The Southeastern Pennsylvania Transportation Authority (SEPTA) had a 45 percent decrease in serious crimes on the system during the first quarter of 2024 compared to the same period in 2023, according to the agency’s First Quarter 2024 Report released by the SEPTA Transit Police Department. The decreases include significant drops in aggravated assaults – from 32 to 24 – and robberies – from 102 to 34. 

 “We are pleased to see that incidents of violent crime have been consistently down across the system during the past year,” said SEPTA CEO and General Manager Leslie S. Richards. “We are providing about 700,000 passenger trips per day and while serious crimes are extremely rare, we want all of our customers and employees to feel safe when they are traveling on SEPTA.” 

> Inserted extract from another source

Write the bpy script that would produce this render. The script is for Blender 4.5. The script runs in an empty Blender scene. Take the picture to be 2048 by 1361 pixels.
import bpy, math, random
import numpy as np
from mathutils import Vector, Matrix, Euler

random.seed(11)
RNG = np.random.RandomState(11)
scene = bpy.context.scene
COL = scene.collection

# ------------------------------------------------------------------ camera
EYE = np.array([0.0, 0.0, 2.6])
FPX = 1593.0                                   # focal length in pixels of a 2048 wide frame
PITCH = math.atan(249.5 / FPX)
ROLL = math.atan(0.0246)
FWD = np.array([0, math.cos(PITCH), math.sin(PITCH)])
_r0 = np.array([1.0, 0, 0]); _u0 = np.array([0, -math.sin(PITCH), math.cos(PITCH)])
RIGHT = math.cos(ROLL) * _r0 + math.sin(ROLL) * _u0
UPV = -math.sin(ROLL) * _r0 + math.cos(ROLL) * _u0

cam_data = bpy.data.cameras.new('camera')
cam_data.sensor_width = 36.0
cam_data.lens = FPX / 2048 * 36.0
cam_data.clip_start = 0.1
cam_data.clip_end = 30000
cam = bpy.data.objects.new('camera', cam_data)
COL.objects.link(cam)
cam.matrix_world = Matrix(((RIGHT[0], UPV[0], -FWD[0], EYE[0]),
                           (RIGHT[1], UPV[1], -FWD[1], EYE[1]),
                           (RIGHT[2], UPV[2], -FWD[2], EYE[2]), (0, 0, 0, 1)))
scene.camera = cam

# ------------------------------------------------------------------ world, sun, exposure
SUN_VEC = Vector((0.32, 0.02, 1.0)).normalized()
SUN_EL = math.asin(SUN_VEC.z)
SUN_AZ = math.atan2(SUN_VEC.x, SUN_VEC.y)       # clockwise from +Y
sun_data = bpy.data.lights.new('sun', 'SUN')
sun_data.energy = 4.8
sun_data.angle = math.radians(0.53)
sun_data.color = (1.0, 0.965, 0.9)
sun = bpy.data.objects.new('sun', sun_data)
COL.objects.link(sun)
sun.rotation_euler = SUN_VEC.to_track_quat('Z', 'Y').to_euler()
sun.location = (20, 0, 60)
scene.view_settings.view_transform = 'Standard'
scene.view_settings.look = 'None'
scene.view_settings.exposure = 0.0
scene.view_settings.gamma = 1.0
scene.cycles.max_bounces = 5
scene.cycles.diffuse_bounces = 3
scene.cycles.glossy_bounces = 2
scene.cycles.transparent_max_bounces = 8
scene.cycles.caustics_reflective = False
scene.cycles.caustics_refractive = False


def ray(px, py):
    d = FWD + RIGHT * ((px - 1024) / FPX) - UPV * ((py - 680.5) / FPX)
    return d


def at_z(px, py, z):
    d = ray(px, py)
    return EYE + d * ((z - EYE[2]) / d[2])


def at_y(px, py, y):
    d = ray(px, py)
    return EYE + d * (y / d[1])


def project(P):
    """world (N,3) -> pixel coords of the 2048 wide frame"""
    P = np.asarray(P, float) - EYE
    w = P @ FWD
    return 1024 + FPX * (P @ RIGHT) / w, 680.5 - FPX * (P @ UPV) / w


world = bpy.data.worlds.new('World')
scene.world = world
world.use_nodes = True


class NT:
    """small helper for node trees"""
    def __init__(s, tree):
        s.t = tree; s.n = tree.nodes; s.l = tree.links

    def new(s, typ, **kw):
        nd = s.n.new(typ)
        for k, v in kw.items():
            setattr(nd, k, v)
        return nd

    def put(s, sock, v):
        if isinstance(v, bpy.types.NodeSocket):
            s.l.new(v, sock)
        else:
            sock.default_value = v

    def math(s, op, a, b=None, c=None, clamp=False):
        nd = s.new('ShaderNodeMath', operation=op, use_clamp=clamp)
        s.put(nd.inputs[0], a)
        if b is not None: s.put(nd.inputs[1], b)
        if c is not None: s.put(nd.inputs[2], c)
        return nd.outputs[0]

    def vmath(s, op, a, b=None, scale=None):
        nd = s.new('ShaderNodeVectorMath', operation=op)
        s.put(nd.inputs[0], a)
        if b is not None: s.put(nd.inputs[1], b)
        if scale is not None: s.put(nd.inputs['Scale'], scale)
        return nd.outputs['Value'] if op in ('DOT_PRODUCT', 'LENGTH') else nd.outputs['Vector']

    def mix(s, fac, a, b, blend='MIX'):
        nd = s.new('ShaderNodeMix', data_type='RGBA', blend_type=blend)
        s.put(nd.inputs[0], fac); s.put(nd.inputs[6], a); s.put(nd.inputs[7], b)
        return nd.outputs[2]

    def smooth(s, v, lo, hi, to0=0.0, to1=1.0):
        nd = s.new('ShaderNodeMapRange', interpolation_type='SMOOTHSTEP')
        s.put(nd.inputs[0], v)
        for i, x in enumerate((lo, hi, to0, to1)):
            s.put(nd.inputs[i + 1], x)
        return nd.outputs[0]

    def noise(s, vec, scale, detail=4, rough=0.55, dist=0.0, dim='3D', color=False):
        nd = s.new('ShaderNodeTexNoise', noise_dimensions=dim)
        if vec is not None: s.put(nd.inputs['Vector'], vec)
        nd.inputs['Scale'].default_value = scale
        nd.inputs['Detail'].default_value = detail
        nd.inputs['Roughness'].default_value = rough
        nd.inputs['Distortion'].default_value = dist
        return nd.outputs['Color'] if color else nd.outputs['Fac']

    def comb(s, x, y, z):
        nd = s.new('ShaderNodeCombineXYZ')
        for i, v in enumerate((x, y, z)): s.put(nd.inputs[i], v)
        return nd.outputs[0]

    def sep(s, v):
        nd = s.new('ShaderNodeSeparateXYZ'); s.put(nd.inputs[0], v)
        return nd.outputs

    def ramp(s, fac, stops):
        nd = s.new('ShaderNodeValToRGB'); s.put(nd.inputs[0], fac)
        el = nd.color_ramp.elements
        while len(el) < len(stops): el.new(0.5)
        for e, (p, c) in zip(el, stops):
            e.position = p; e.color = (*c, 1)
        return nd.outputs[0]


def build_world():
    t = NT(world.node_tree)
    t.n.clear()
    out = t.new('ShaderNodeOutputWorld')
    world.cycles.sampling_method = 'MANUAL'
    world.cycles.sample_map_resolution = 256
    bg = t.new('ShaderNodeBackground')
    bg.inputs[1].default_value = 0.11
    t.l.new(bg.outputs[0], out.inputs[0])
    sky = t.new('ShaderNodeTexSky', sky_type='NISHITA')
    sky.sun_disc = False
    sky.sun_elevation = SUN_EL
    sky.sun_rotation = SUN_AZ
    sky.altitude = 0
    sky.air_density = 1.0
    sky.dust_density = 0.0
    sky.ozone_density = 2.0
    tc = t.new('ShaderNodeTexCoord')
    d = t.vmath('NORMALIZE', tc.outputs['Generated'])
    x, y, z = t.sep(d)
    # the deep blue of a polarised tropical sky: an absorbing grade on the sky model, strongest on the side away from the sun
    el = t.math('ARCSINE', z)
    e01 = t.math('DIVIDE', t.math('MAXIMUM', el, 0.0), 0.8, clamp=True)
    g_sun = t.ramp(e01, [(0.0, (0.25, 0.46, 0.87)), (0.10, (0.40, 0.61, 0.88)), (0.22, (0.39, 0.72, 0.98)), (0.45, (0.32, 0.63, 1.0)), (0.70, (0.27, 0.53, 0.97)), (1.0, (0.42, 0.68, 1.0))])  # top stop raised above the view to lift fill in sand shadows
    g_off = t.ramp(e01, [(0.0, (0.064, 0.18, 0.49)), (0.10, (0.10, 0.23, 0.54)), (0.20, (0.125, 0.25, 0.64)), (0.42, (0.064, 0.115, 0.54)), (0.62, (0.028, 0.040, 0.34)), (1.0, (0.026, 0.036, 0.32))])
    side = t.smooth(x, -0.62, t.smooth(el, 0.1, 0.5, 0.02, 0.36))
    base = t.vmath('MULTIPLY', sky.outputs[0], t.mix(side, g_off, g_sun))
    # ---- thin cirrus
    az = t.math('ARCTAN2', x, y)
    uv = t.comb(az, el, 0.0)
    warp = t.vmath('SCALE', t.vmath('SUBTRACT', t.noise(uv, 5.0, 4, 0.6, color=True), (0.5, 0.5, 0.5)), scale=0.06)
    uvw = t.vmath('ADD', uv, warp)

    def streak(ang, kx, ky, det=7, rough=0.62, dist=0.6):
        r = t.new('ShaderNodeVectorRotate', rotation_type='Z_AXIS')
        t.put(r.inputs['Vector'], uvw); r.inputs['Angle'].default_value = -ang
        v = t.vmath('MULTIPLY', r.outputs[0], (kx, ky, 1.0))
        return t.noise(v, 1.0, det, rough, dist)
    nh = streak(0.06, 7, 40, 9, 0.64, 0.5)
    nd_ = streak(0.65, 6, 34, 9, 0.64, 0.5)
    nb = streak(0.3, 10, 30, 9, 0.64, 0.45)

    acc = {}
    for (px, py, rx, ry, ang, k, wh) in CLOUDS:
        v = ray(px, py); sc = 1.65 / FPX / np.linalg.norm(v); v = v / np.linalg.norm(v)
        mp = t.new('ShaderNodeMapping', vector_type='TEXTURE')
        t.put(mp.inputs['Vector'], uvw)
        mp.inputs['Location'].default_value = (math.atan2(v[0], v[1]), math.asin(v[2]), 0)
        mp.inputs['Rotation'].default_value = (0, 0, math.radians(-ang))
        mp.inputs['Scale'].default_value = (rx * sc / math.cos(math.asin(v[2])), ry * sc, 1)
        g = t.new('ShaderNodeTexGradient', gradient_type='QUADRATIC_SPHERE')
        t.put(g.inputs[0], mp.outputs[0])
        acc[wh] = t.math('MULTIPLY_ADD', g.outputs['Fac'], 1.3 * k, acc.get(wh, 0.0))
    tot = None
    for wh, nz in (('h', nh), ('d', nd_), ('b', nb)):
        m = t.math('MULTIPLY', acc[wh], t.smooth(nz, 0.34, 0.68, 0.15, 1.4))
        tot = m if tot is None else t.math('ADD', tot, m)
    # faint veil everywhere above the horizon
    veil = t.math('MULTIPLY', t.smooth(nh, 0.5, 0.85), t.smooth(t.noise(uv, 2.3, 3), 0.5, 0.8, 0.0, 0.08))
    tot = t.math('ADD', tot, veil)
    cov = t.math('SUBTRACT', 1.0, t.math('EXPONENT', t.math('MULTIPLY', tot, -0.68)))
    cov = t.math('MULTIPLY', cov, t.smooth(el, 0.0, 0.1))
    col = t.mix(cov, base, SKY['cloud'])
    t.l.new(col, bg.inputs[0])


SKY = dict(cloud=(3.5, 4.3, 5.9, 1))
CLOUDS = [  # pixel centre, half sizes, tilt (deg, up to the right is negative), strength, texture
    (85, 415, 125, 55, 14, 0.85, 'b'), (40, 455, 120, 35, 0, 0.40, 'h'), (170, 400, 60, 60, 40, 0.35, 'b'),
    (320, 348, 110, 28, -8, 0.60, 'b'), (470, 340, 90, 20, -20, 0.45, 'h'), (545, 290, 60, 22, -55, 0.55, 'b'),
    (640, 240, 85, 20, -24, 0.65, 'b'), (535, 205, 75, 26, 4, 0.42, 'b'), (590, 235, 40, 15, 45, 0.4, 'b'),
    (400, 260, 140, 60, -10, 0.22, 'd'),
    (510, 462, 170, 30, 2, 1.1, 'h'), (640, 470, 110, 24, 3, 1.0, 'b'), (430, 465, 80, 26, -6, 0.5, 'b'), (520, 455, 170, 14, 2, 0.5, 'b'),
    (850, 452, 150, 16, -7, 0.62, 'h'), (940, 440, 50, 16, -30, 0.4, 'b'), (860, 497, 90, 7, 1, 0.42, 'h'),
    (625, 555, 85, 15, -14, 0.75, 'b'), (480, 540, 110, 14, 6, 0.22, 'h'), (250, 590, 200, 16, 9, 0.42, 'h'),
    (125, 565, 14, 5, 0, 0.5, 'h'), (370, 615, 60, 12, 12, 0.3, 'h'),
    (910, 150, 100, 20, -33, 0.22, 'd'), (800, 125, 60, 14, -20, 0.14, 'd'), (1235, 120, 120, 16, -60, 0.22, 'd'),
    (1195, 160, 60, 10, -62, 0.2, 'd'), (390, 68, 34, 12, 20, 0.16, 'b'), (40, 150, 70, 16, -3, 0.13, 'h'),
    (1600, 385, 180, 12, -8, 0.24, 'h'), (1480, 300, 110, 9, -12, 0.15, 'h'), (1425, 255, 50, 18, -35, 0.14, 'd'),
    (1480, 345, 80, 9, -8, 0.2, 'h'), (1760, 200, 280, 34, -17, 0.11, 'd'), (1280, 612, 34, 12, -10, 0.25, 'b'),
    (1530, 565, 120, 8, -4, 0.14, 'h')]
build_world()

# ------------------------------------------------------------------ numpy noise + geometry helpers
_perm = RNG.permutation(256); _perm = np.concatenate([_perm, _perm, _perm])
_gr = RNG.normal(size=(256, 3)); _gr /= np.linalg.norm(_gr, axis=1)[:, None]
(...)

Transit Police are continuing to increase visible patrols across SEPTA’s system – more officers are being strategically deployed on trains, trolleys and buses. SEPTA says that increasing the police presence on vehicles allows officers to engage with more riders and enhance the perception of safety on its systems. 

SEPTA says that recruitment and retention efforts by Transit Police have resulted in sustained growth during four straight quarters – from 196 sworn officers at the end of 2022 to 230 sworn officers at the end of March 2024. 

The agency says it is attracting interest from officers from other departments due to salary adjustments for police. SEPTA will continue to hire more officers and go over the budgeted headcount to bolster its police force. 

“While we still have challenges, I am encouraged by our progress,” said SEPTA Transit Police Chief Charles Lawson. “We have stepped up enforcement of quality-of-life offenses, including fare evasion, drug use and smoking, which are often the subject of customer complaints and can be associated with more serious offenses.” 

SEPTA notes Transit Police reported more than 47,000 code of conduct violations in the first quarter of 2024 – up from approximately 35,000 in 2023. 

Earlier this month, SEPTA unveiled new full-length fare gates at 69th Street Transportation Center to combat fare evasion, which costs the agency approximately $30 to $40 million in annual revenue and can be a precursor to other violations. 

Within the past year, SEPTA launched a new Virtual Patrol Unit – largely staffed by retired law enforcement professionals – to monitor live video feeds and dispatch officers where they are needed. This initiative is maximizing the use of the 30,000 security cameras that are located at stations and on all buses, trains and trolleys. 

SEPTA customers and employees are continuing to use the Transit Watch app to report suspicious activity easily and discretely to police. 

While overall crime on SEPTA is down, the agency reported three homicides in the first quarter. The agency says it remains committed to combating gun violence and Transit Police are targeting illegal gun possession. 

The full First Quarter 2024 Report can be found on SEPTA’s website.